══ DATA SHOWN
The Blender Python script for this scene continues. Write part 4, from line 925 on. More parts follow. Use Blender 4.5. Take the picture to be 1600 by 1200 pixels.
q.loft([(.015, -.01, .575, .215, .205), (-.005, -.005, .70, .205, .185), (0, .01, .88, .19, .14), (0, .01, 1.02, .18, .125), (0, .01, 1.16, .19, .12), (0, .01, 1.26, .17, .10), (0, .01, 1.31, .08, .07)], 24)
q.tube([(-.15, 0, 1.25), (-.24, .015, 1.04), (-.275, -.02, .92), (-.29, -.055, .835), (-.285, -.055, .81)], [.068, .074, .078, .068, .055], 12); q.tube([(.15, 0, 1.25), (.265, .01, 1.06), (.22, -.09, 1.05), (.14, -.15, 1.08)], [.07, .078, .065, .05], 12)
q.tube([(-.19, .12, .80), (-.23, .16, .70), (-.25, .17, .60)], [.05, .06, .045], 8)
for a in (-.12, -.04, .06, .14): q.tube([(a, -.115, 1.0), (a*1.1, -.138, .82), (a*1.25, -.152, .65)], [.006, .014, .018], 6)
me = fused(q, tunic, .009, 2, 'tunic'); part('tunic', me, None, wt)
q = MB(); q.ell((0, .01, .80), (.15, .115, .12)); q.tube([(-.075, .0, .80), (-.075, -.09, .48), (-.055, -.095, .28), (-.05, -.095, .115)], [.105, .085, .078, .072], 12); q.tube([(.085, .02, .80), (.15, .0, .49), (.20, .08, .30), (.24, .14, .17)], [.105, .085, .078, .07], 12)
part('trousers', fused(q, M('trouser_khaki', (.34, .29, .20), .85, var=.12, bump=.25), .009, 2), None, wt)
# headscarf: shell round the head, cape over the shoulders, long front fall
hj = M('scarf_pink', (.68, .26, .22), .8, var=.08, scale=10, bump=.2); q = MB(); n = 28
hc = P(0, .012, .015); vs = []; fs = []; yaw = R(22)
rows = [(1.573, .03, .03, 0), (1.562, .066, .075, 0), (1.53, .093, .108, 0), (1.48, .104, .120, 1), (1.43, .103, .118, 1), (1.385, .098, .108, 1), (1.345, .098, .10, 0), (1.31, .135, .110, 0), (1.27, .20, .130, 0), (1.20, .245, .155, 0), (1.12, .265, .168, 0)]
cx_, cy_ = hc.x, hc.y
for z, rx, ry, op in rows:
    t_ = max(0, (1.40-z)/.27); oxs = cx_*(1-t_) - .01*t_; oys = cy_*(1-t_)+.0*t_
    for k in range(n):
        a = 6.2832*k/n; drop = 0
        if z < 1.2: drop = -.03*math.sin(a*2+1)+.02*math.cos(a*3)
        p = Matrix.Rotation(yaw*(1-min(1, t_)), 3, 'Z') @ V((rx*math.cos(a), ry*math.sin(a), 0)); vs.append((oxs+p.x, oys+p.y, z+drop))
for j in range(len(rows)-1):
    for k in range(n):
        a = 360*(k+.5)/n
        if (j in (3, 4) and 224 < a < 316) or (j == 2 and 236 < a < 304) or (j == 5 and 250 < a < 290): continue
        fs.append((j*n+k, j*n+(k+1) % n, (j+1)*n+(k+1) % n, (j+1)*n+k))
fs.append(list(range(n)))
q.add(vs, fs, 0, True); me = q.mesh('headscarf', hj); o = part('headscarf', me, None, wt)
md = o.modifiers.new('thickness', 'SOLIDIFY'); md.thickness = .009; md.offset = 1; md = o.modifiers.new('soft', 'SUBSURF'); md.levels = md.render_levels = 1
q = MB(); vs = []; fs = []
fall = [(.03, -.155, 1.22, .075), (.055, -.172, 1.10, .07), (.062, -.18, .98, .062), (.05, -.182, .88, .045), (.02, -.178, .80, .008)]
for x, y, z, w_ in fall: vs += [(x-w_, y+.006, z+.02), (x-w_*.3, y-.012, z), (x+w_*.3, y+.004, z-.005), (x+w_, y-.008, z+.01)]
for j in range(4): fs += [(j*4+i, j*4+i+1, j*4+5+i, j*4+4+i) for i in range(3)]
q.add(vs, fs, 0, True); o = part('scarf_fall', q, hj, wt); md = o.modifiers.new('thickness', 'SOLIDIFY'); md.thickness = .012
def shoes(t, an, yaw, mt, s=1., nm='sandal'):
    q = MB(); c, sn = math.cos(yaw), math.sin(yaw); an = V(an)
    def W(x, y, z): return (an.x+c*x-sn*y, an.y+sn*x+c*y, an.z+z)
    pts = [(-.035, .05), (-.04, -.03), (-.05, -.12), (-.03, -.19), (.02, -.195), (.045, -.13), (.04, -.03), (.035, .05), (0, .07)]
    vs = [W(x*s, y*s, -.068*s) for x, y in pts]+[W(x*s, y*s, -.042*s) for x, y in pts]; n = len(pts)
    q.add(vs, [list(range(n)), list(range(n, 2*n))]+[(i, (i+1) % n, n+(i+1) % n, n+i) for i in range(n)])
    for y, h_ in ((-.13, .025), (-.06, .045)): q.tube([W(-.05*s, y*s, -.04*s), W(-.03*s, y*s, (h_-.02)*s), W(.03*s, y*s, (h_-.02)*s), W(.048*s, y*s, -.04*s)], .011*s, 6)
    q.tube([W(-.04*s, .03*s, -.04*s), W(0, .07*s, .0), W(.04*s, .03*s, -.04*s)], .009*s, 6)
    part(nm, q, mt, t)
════
- [GIVEN EXERCISE]: Repeat the data above, word for word.

- [COMPLETE RESPONSE]:
The Blender Python script for this scene continues. Write part 4, from line 925 on. More parts follow. Use Blender 4.5. Take the picture to be 1600 by 1200 pixels.
q.loft([(.015, -.01, .575, .215, .205), (-.005, -.005, .70, .205, .185), (0, .01, .88, .19, .14), (0, .01, 1.02, .18, .125), (0, .01, 1.16, .19, .12), (0, .01, 1.26, .17, .10), (0, .01, 1.31, .08, .07)], 24)
q.tube([(-.15, 0, 1.25), (-.24, .015, 1.04), (-.275, -.02, .92), (-.29, -.055, .835), (-.285, -.055, .81)], [.068, .074, .078, .068, .055], 12); q.tube([(.15, 0, 1.25), (.265, .01, 1.06), (.22, -.09, 1.05), (.14, -.15, 1.08)], [.07, .078, .065, .05], 12)
q.tube([(-.19, .12, .80), (-.23, .16, .70), (-.25, .17, .60)], [.05, .06, .045], 8)
for a in (-.12, -.04, .06, .14): q.tube([(a, -.115, 1.0), (a*1.1, -.138, .82), (a*1.25, -.152, .65)], [.006, .014, .018], 6)
me = fused(q, tunic, .009, 2, 'tunic'); part('tunic', me, None, wt)
q = MB(); q.ell((0, .01, .80), (.15, .115, .12)); q.tube([(-.075, .0, .80), (-.075, -.09, .48), (-.055, -.095, .28), (-.05, -.095, .115)], [.105, .085, .078, .072], 12); q.tube([(.085, .02, .80), (.15, .0, .49), (.20, .08, .30), (.24, .14, .17)], [.105, .085, .078, .07], 12)
part('trousers', fused(q, M('trouser_khaki', (.34, .29, .20), .85, var=.12, bump=.25), .009, 2), None, wt)
# headscarf: shell round the head, cape over the shoulders, long front fall
hj = M('scarf_pink', (.68, .26, .22), .8, var=.08, scale=10, bump=.2); q = MB(); n = 28
hc = P(0, .012, .015); vs = []; fs = []; yaw = R(22)
rows = [(1.573, .03, .03, 0), (1.562, .066, .075, 0), (1.53, .093, .108, 0), (1.48, .104, .120, 1), (1.43, .103, .118, 1), (1.385, .098, .108, 1), (1.345, .098, .10, 0), (1.31, .135, .110, 0), (1.27, .20, .130, 0), (1.20, .245, .155, 0), (1.12, .265, .168, 0)]
cx_, cy_ = hc.x, hc.y
for z, rx, ry, op in rows:
    t_ = max(0, (1.40-z)/.27); oxs = cx_*(1-t_) - .01*t_; oys = cy_*(1-t_)+.0*t_
    for k in range(n):
        a = 6.2832*k/n; drop = 0
        if z < 1.2: drop = -.03*math.sin(a*2+1)+.02*math.cos(a*3)
        p = Matrix.Rotation(yaw*(1-min(1, t_)), 3, 'Z') @ V((rx*math.cos(a), ry*math.sin(a), 0)); vs.append((oxs+p.x, oys+p.y, z+drop))
for j in range(len(rows)-1):
    for k in range(n):
        a = 360*(k+.5)/n
        if (j in (3, 4) and 224 < a < 316) or (j == 2 and 236 < a < 304) or (j == 5 and 250 < a < 290): continue
        fs.append((j*n+k, j*n+(k+1) % n, (j+1)*n+(k+1) % n, (j+1)*n+k))
fs.append(list(range(n)))
q.add(vs, fs, 0, True); me = q.mesh('headscarf', hj); o = part('headscarf', me, None, wt)
md = o.modifiers.new('thickness', 'SOLIDIFY'); md.thickness = .009; md.offset = 1; md = o.modifiers.new('soft', 'SUBSURF'); md.levels = md.render_levels = 1
q = MB(); vs = []; fs = []
fall = [(.03, -.155, 1.22, .075), (.055, -.172, 1.10, .07), (.062, -.18, .98, .062), (.05, -.182, .88, .045), (.02, -.178, .80, .008)]
for x, y, z, w_ in fall: vs += [(x-w_, y+.006, z+.02), (x-w_*.3, y-.012, z), (x+w_*.3, y+.004, z-.005), (x+w_, y-.008, z+.01)]
for j in range(4): fs += [(j*4+i, j*4+i+1, j*4+5+i, j*4+4+i) for i in range(3)]
q.add(vs, fs, 0, True); o = part('scarf_fall', q, hj, wt); md = o.modifiers.new('thickness', 'SOLIDIFY'); md.thickness = .012
def shoes(t, an, yaw, mt, s=1., nm='sandal'):
    q = MB(); c, sn = math.cos(yaw), math.sin(yaw); an = V(an)
    def W(x, y, z): return (an.x+c*x-sn*y, an.y+sn*x+c*y, an.z+z)
    pts = [(-.035, .05), (-.04, -.03), (-.05, -.12), (-.03, -.19), (.02, -.195), (.045, -.13), (.04, -.03), (.035, .05), (0, .07)]
    vs = [W(x*s, y*s, -.068*s) for x, y in pts]+[W(x*s, y*s, -.042*s) for x, y in pts]; n = len(pts)
    q.add(vs, [list(range(n)), list(range(n, 2*n))]+[(i, (i+1) % n, n+(i+1) % n, n+i) for i in range(n)])
    for y, h_ in ((-.13, .025), (-.06, .045)): q.tube([W(-.05*s, y*s, -.04*s), W(-.03*s, y*s, (h_-.02)*s), W(.03*s, y*s, (h_-.02)*s), W(.048*s, y*s, -.04*s)], .011*s, 6)
    q.tube([W(-.04*s, .03*s, -.04*s), W(0, .07*s, .0), W(.04*s, .03*s, -.04*s)], .009*s, 6)
    part(nm, q, mt, t)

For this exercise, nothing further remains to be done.